The practical teaching of Abba Dorotheos of Gaza, creates a challenge for man in the modern age. Today, we are accustomed to a way of life where our pursuit for opulence renders our world outlook inadequate to comprehend the value and importance of ascecis, of bodily toil and frugality. To a great extent, we have adapted the Gospel to a level which suits our own worldly pursuits. Thus, we tend to reject the words of a holy man such as Abba Dorotheos who had dedicated his life to the teaching of the Gospel, the unconditional love for God, for fellow human beings and for the world.

The works of other publishers and translators dealing with the work of St. Dorotheos of Gaza were taken into consideration in the preparation of the footnotes. The quotations for the Holy Scriptures are from the New King James Version of the Holy Bible with the exception of some when there was a significant difference from the Septuagint used by Dorotheos. To assist the English reader the numbering used has been adapted in the English translation based on the Hebrew text, rather than the Septuagint text.

This work is offered to the English speaking reader with the profound hope that wisdom according to God and the practical words of holy Abba Dorotheos will be able to uphold those who seek a genuine Christian way of life. The practical teachings of St. Dorotheos of Gaza present the ascetic way of monastic life, as it was practiced in the communities in the desert of Palestine, during the sixth century. These teachings were Lessons or Instructions originally given for the edification of the brothers of the monastic community, in which St. Dorotheos was the Abbot. Although the Lessons were offered in a particular historical and cultural context, they also have an application today, to all those who seek a genuine way of Christian life.

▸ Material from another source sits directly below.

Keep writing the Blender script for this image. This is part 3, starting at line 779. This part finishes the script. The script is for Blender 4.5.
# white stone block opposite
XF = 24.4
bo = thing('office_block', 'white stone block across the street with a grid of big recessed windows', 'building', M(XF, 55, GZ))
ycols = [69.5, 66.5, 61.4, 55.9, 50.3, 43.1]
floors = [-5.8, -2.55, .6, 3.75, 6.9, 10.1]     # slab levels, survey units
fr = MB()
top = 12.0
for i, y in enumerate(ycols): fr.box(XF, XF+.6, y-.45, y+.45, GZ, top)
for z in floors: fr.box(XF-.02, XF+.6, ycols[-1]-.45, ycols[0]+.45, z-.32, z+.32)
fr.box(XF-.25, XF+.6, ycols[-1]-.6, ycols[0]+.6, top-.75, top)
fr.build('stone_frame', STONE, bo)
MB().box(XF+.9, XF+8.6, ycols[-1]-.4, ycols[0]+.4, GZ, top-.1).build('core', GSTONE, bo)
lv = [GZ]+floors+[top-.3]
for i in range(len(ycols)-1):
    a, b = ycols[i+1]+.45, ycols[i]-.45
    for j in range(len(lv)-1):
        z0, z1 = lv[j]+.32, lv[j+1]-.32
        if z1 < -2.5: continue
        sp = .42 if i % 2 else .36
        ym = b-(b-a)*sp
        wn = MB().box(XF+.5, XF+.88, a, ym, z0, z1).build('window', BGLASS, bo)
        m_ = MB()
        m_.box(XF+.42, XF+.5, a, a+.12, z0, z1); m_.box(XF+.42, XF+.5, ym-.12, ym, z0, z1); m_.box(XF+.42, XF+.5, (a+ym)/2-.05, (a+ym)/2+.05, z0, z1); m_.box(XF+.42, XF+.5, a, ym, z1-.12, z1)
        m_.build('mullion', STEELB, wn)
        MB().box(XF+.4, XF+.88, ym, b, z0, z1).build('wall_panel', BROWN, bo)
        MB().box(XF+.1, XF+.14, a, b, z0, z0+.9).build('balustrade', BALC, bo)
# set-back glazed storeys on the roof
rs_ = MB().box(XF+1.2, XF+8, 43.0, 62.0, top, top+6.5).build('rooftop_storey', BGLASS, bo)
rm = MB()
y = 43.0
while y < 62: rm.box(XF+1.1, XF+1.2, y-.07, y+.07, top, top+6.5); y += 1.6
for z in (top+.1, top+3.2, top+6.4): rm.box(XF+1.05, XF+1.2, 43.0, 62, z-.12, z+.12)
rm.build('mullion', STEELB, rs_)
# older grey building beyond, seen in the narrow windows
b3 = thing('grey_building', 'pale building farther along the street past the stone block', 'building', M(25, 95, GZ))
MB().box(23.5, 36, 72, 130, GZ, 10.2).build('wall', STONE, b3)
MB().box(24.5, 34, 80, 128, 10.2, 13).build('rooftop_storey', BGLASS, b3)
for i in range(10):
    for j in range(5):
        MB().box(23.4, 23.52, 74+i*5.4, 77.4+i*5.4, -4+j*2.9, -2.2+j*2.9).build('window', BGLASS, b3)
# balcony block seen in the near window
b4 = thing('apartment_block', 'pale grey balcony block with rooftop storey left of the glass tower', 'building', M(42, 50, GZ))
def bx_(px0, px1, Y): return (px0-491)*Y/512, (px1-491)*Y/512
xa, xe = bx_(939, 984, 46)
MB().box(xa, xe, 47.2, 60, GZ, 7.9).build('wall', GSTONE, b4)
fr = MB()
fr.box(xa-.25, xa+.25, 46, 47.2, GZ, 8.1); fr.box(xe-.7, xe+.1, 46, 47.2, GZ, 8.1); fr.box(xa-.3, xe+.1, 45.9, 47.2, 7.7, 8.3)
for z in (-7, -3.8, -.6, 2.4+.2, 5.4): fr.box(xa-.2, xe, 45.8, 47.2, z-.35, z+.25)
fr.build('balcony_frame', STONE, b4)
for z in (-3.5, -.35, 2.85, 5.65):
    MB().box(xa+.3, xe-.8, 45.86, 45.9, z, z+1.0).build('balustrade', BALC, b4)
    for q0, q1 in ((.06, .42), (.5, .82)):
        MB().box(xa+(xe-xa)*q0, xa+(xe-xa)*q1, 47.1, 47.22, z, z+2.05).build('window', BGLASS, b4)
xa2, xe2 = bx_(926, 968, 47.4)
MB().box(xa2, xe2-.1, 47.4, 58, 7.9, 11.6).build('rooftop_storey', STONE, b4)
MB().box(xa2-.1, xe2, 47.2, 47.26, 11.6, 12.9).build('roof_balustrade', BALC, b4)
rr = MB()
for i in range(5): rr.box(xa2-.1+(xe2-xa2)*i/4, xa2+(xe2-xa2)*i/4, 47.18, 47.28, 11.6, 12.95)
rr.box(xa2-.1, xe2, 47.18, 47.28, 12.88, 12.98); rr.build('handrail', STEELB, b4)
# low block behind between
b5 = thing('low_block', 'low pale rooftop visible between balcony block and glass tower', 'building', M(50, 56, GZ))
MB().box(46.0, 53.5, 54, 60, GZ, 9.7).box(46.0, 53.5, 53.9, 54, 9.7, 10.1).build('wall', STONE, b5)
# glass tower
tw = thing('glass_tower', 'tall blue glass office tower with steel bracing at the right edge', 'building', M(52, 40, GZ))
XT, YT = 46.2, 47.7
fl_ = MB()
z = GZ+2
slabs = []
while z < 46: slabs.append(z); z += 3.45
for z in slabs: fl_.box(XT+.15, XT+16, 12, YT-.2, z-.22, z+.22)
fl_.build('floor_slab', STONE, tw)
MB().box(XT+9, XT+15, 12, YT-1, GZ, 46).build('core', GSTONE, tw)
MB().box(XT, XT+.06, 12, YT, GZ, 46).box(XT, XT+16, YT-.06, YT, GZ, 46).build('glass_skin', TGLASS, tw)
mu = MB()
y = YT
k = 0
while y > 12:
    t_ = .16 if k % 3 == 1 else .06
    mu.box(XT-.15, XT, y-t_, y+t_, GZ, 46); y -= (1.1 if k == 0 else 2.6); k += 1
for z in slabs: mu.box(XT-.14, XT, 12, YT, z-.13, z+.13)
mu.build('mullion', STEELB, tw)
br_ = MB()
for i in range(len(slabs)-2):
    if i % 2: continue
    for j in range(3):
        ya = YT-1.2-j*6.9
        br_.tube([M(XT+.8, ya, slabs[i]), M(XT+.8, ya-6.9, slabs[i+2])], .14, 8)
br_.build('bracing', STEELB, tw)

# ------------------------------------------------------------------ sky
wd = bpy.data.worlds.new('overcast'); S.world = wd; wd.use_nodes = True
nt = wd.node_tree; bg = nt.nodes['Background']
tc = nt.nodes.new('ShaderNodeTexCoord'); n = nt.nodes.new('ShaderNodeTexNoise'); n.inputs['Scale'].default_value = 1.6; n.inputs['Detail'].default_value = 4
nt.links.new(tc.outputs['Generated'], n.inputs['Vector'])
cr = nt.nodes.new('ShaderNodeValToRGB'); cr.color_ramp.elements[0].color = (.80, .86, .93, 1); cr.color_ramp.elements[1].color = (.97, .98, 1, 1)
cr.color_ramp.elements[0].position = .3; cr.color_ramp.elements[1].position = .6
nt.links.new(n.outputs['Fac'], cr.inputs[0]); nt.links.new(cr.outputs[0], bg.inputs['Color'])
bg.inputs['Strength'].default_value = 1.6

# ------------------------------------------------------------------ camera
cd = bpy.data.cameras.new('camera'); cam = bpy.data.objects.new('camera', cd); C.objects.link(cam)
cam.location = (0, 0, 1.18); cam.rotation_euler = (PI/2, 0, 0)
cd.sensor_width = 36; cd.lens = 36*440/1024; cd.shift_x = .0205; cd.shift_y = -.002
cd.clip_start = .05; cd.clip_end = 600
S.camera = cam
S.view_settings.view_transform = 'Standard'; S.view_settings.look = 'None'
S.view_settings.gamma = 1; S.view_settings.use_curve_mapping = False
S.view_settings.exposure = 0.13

The CD-ROM is a supplementary instrument to the book. It offers:

• Visual material, namely some images of famous Monasteries which were founded in the wider area of St. Dorotheos’ monastic community, in or prior to the sixth century
• The English translation of the text of St. Dorotheos placed parallel to the Greek original, in order to facilitate scholars seeking a more profound study, and
• A narration of the English translation, to cover the needs of people who are visually impaired.